What needs to be done:
What is needed here is an exact copy of every entry.

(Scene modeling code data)

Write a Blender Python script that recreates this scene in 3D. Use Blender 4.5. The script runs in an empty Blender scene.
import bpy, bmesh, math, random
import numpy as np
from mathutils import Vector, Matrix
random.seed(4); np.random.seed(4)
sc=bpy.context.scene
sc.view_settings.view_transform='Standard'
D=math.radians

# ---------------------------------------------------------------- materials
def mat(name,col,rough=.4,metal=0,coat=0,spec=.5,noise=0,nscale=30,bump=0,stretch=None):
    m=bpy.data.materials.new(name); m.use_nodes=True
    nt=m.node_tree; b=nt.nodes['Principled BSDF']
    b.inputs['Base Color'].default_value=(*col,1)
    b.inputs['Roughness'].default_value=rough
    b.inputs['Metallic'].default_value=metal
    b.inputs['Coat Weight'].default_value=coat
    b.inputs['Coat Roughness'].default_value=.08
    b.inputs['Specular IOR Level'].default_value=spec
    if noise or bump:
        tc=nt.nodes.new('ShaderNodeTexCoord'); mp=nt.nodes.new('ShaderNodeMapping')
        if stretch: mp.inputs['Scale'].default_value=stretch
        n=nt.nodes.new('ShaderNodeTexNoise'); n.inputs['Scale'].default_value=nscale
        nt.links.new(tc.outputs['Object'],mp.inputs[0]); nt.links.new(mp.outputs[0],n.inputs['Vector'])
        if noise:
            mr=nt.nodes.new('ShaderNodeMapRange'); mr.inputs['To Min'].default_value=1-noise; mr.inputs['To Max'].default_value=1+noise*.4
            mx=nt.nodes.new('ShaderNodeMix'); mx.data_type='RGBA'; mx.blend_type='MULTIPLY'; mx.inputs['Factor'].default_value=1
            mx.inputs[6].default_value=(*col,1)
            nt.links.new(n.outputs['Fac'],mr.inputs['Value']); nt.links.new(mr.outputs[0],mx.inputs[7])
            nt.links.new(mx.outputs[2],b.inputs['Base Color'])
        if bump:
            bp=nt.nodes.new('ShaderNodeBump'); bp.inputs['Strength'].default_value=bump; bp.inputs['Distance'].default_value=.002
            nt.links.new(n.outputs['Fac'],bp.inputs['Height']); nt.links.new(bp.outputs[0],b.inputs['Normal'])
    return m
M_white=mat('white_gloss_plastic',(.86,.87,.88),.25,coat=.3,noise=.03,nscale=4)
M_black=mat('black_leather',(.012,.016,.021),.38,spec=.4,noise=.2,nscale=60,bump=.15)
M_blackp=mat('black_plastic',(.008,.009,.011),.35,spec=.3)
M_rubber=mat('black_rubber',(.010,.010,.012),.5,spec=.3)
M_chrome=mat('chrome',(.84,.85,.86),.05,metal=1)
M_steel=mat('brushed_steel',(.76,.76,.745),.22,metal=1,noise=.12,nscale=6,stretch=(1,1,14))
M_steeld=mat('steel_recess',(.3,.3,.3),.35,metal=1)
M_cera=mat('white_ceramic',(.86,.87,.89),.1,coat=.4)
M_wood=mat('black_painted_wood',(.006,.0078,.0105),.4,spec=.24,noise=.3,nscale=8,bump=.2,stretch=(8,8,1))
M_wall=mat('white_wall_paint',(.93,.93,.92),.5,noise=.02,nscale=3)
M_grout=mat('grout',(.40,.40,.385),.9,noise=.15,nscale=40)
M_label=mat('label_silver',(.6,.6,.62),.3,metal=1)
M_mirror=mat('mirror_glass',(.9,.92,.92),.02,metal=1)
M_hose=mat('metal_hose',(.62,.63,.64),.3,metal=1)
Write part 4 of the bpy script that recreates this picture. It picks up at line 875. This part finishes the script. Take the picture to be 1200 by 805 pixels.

Exercise answer:
Write a Blender Python script that recreates this scene in 3D. Use Blender 4.5. The script runs in an empty Blender scene.
import bpy, bmesh, math, random
import numpy as np
from mathutils import Vector, Matrix
random.seed(4); np.random.seed(4)
sc=bpy.context.scene
sc.view_settings.view_transform='Standard'
D=math.radians

# ---------------------------------------------------------------- materials
def mat(name,col,rough=.4,metal=0,coat=0,spec=.5,noise=0,nscale=30,bump=0,stretch=None):
    m=bpy.data.materials.new(name); m.use_nodes=True
    nt=m.node_tree; b=nt.nodes['Principled BSDF']
    b.inputs['Base Color'].default_value=(*col,1)
    b.inputs['Roughness'].default_value=rough
    b.inputs['Metallic'].default_value=metal
    b.inputs['Coat Weight'].default_value=coat
    b.inputs['Coat Roughness'].default_value=.08
    b.inputs['Specular IOR Level'].default_value=spec
    if noise or bump:
        tc=nt.nodes.new('ShaderNodeTexCoord'); mp=nt.nodes.new('ShaderNodeMapping')
        if stretch: mp.inputs['Scale'].default_value=stretch
        n=nt.nodes.new('ShaderNodeTexNoise'); n.inputs['Scale'].default_value=nscale
        nt.links.new(tc.outputs['Object'],mp.inputs[0]); nt.links.new(mp.outputs[0],n.inputs['Vector'])
        if noise:
            mr=nt.nodes.new('ShaderNodeMapRange'); mr.inputs['To Min'].default_value=1-noise; mr.inputs['To Max'].default_value=1+noise*.4
            mx=nt.nodes.new('ShaderNodeMix'); mx.data_type='RGBA'; mx.blend_type='MULTIPLY'; mx.inputs['Factor'].default_value=1
            mx.inputs[6].default_value=(*col,1)
            nt.links.new(n.outputs['Fac'],mr.inputs['Value']); nt.links.new(mr.outputs[0],mx.inputs[7])
            nt.links.new(mx.outputs[2],b.inputs['Base Color'])
        if bump:
            bp=nt.nodes.new('ShaderNodeBump'); bp.inputs['Strength'].default_value=bump; bp.inputs['Distance'].default_value=.002
            nt.links.new(n.outputs['Fac'],bp.inputs['Height']); nt.links.new(bp.outputs[0],b.inputs['Normal'])
    return m
M_white=mat('white_gloss_plastic',(.86,.87,.88),.25,coat=.3,noise=.03,nscale=4)
M_black=mat('black_leather',(.012,.016,.021),.38,spec=.4,noise=.2,nscale=60,bump=.15)
M_blackp=mat('black_plastic',(.008,.009,.011),.35,spec=.3)
M_rubber=mat('black_rubber',(.010,.010,.012),.5,spec=.3)
M_chrome=mat('chrome',(.84,.85,.86),.05,metal=1)
M_steel=mat('brushed_steel',(.76,.76,.745),.22,metal=1,noise=.12,nscale=6,stretch=(1,1,14))
M_steeld=mat('steel_recess',(.3,.3,.3),.35,metal=1)
M_cera=mat('white_ceramic',(.86,.87,.89),.1,coat=.4)
M_wood=mat('black_painted_wood',(.006,.0078,.0105),.4,spec=.24,noise=.3,nscale=8,bump=.2,stretch=(8,8,1))
M_wall=mat('white_wall_paint',(.93,.93,.92),.5,noise=.02,nscale=3)
M_grout=mat('grout',(.40,.40,.385),.9,noise=.15,nscale=40)
M_label=mat('label_silver',(.6,.6,.62),.3,metal=1)
M_mirror=mat('mirror_glass',(.9,.92,.92),.02,metal=1)
M_hose=mat('metal_hose',(.62,.63,.64),.3,metal=1)
Write part 4 of the bpy script that recreates this picture. It picks up at line 875. This part finishes the script. Take the picture to be 1200 by 805 pixels.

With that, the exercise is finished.